[Entries with scene source code]

◆ ◆ ◆ ◆ ◆ ◆ ◆

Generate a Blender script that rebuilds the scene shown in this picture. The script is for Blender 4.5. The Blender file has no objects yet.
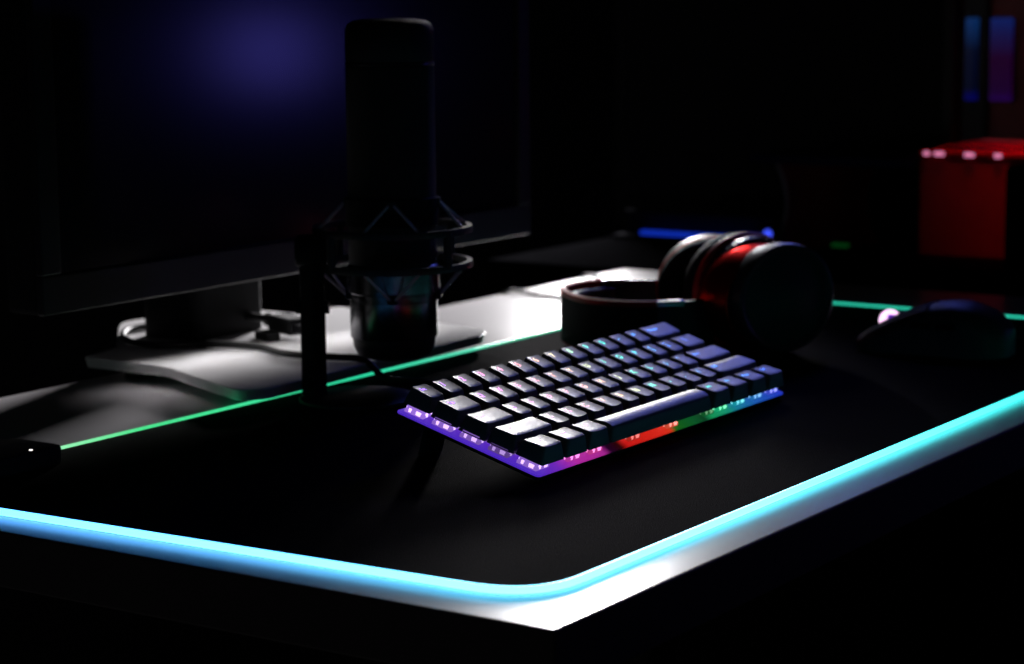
import bpy, bmesh, math, random
from mathutils import Vector, Matrix
random.seed(7)
PI = math.pi
S = bpy.context.scene
C = S.collection

# ------------------------------------------------------------------ materials
def new_mat(name):
    m = bpy.data.materials.new(name); m.use_nodes = True
    nt = m.node_tree
    return m, nt, nt.nodes['Principled BSDF']

def mat(name, col, rough=.5, metal=0., spec=.5, var=.12, scale=40., bump=0., bscale=400., coat=0.):
    """procedural surface: noise-varied colour and roughness, optional fine bump"""
    m, nt, b = new_mat(name)
    tc = nt.nodes.new('ShaderNodeTexCoord')
    n = nt.nodes.new('ShaderNodeTexNoise'); n.inputs['Scale'].default_value = scale; n.inputs['Detail'].default_value = 4
    nt.links.new(tc.outputs['Object'], n.inputs['Vector'])
    r = nt.nodes.new('ShaderNodeValToRGB')
    r.color_ramp.elements[0].position = .3; r.color_ramp.elements[1].position = .7
    r.color_ramp.elements[0].color = [c * (1 - var) for c in col] + [1]
    r.color_ramp.elements[1].color = [min(1, c * (1 + var)) for c in col] + [1]
    nt.links.new(n.outputs['Fac'], r.inputs['Fac']); nt.links.new(r.outputs['Color'], b.inputs['Base Color'])
    b.inputs['Roughness'].default_value = rough
    b.inputs['Metallic'].default_value = metal
    b.inputs['Specular IOR Level'].default_value = spec
    b.inputs['Coat Weight'].default_value = coat
    if bump:
        n2 = nt.nodes.new('ShaderNodeTexNoise'); n2.inputs['Scale'].default_value = bscale; n2.inputs['Detail'].default_value = 2
        nt.links.new(tc.outputs['Object'], n2.inputs['Vector'])
        bp = nt.nodes.new('ShaderNodeBump'); bp.inputs['Strength'].default_value = bump; bp.inputs['Distance'].default_value = .002
        nt.links.new(n2.outputs['Fac'], bp.inputs['Height']); nt.links.new(bp.outputs['Normal'], b.inputs['Normal'])
    return m

def emat(name, col, strength, base=(.02, .02, .02)):
    m, nt, b = new_mat(name)
    b.inputs['Base Color'].default_value = (*base, 1)
    b.inputs['Roughness'].default_value = .5; b.inputs['Specular IOR Level'].default_value = .15
    b.inputs['Emission Color'].default_value = (*col, 1)
    b.inputs['Emission Strength'].default_value = strength
    return m

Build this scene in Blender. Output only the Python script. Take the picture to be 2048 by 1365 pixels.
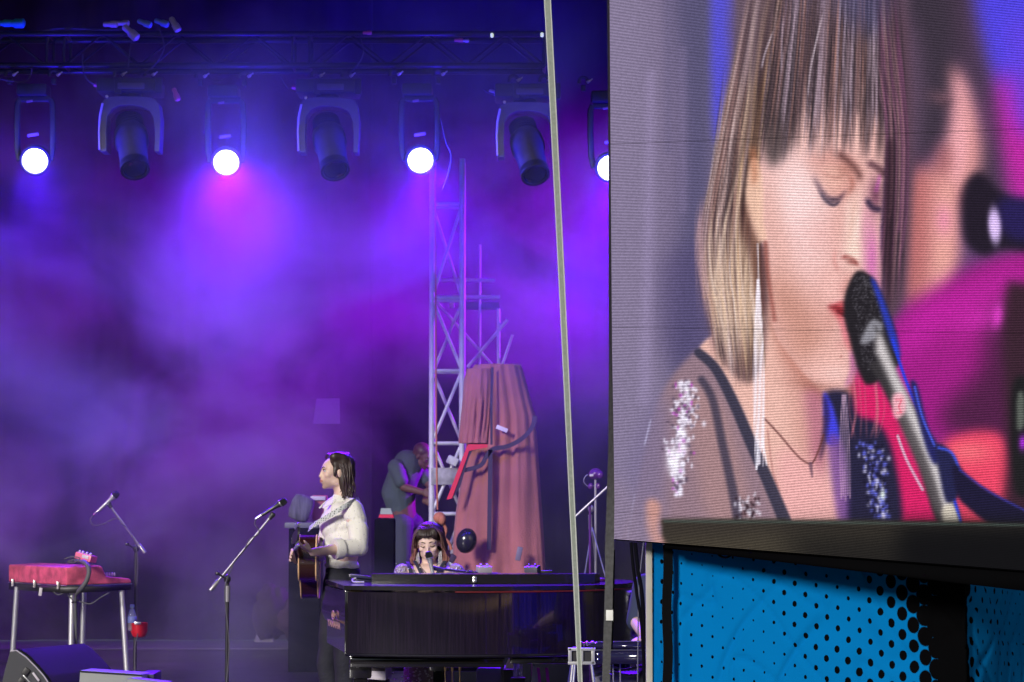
import bpy, bmesh, math, random
import numpy as np
from mathutils import Vector, Matrix, noise as mnoise

for o in list(bpy.data.objects): bpy.data.objects.remove(o)
SC = bpy.context.scene
COL = SC.collection
random.seed(7)
R = math.radians
# ---------------------------------------------------------------- camera
F = 5000.0            # focal length in photo pixels (2048 wide)
CAMZ = 1.49           # eye height above the stage floor
HY = 1000.0           # photo row of the horizon
PITCH = math.atan((HY - 682.5) / F)
cd = bpy.data.cameras.new('camera'); cam = bpy.data.objects.new('camera', cd); COL.objects.link(cam)
cd.sensor_width = 36.0; cd.lens = 36.0 * F / 2048.0; cd.clip_start = 0.1; cd.clip_end = 300
cam.location = (0, 0, CAMZ); cam.rotation_euler = (math.pi / 2 + PITCH, 0, 0)
cd.dof.use_dof = True; cd.dof.focus_distance = 14.2; cd.dof.aperture_fstop = 5.6
SC.camera = cam
CP, SP = math.cos(PITCH), math.sin(PITCH)
def P(px, py, Y):
    """photo pixel + distance -> world point"""
    dx = (px - 1024.0) / F; dz = (682.5 - py) / F
    wy = CP - dz * SP; wz = SP + dz * CP
    t = Y / wy
    return Vector((dx * t, Y, CAMZ + wz * t))
def PIX(p):
    x, y, z = p[0], p[1], p[2] - CAMZ
    d = y * CP + z * SP; u = -y * SP + z * CP
    return (1024 + F * x / d, 682.5 - F * u / d)
def M_(Y): return Y / F          # metres per photo pixel at distance Y
# ---------------------------------------------------------------- world, sun, exposure
w = bpy.data.worlds.new('World'); SC.world = w; w.use_nodes = True
SUN_EL, SUN_AZ = R(19), R(-28)   # azimuth measured from the camera's back, to its left
nt = w.node_tree; bg = nt.nodes['Background']
sky = nt.nodes.new('ShaderNodeTexSky'); sky.sky_type = 'NISHITA'; sky.sun_disc = False
sky.sun_elevation = SUN_EL; sky.sun_rotation = math.pi + SUN_AZ
nt.links.new(sky.outputs[0], bg.inputs[0]); bg.inputs[1].default_value = 0.05
sd = bpy.data.lights.new('sun', 'SUN'); sun = bpy.data.objects.new('sun', sd); COL.objects.link(sun)
sd.energy = 3.2; sd.angle = R(11); sd.color = (1.0, 0.95, 0.88)
_dir = Vector((math.sin(-SUN_AZ) * math.cos(SUN_EL), math.cos(SUN_AZ) * math.cos(SUN_EL), -math.sin(SUN_EL)))
sun.rotation_euler = _dir.to_track_quat('-Z', 'Y').to_euler()
SC.view_settings.view_transform = 'Standard'; SC.view_settings.look = 'None'
SC.view_settings.exposure = 0.0; SC.view_settings.gamma = 1.0
SC.cycles.volume_bounces = 0; SC.cycles.max_bounces = 6; SC.cycles.diffuse_bounces = 2
SC.cycles.glossy_bounces = 3; SC.cycles.transmission_bounces = 4; SC.cycles.transparent_max_bounces = 8
SC.cycles.volume_step_rate = 3.0; SC.cycles.volume_max_steps = 64
SC.cycles.use_denoising = True; SC.cycles.sample_clamp_indirect = 4
# ---------------------------------------------------------------- materials
def lin(c):
    return tuple(((v / 255.0) / 12.92 if v / 255.0 <= 0.04045 else ((v / 255.0 + 0.055) / 1.055) ** 2.4) for v in c)
MATS = {}
def mat(name, col, rough=0.6, metal=0.0, spec=0.5, var=0.0, vscale=8.0, bump=0.0, bscale=60.0, coat=0.0, emit=None, estr=0.0,
        alpha=1.0, trans=0.0, sheen=0.0, stretch=(1, 1, 1)):
    if name in MATS: return MATS[name]
    m = bpy.data.materials.new(name); m.use_nodes = True; t = m.node_tree; b = t.nodes['Principled BSDF']
    c = tuple(col) + (1.0,)
    b.inputs['Base Color'].default_value = c; b.inputs['Roughness'].default_value = rough
    b.inputs['Metallic'].default_value = metal; b.inputs['Specular IOR Level'].default_value = spec
    b.inputs['Coat Weight'].default_value = coat; b.inputs['Transmission Weight'].default_value = trans
    b.inputs['Alpha'].default_value = alpha; b.inputs['Sheen Weight'].default_value = sheen
    if emit: b.inputs['Emission Color'].default_value = tuple(emit) + (1,); b.inputs['Emission Strength'].default_value = estr
    if var or bump:
        tc = t.nodes.new('ShaderNodeTexCoord'); mp = t.nodes.new('ShaderNodeMapping'); mp.inputs['Scale'].default_value = stretch
        t.links.new(tc.outputs['Object'], mp.inputs[0])
    if var:
        n = t.nodes.new('ShaderNodeTexNoise'); n.inputs['Scale'].default_value = vscale; n.inputs['Detail'].default_value = 6
        t.links.new(mp.outputs[0], n.inputs[0])
        r = t.nodes.new('ShaderNodeValToRGB'); r.color_ramp.elements[0].position = 0.3; r.color_ramp.elements[1].position = 0.7
        r.color_ramp.elements[0].color = tuple(max(0, v * (1 - var)) for v in col) + (1,)
        r.color_ramp.elements[1].color = tuple(min(1, v * (1 + var)) for v in col) + (1,)
        t.links.new(n.outputs[0], r.inputs[0]); t.links.new(r.outputs[0], b.inputs['Base Color'])
    if bump:
        n2 = t.nodes.new('ShaderNodeTexNoise'); n2.inputs['Scale'].default_value = bscale; n2.inputs['Detail'].default_value = 4
        t.links.new(mp.outputs[0], n2.inputs[0])
        bp = t.nodes.new('ShaderNodeBump'); bp.inputs['Strength'].default_value = bump; bp.inputs['Distance'].default_value = 0.02
        t.links.new(n2.outputs[0], bp.inputs['Height']); t.links.new(bp.outputs[0], b.inputs['Normal'])
    MATS[name] = m; return m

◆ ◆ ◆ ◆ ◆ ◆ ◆

In the data above, please extract the lines from the first one through the line with "return m, nt, nt.nodes['Principled BSDF']", exactly, and keep pictures out.

Generate a Blender script that rebuilds the scene shown in this picture. The script is for Blender 4.5. The Blender file has no objects yet.
import bpy, bmesh, math, random
from mathutils import Vector, Matrix
random.seed(7)
PI = math.pi
S = bpy.context.scene
C = S.collection

# ------------------------------------------------------------------ materials
def new_mat(name):
    m = bpy.data.materials.new(name); m.use_nodes = True
    nt = m.node_tree
    return m, nt, nt.nodes['Principled BSDF']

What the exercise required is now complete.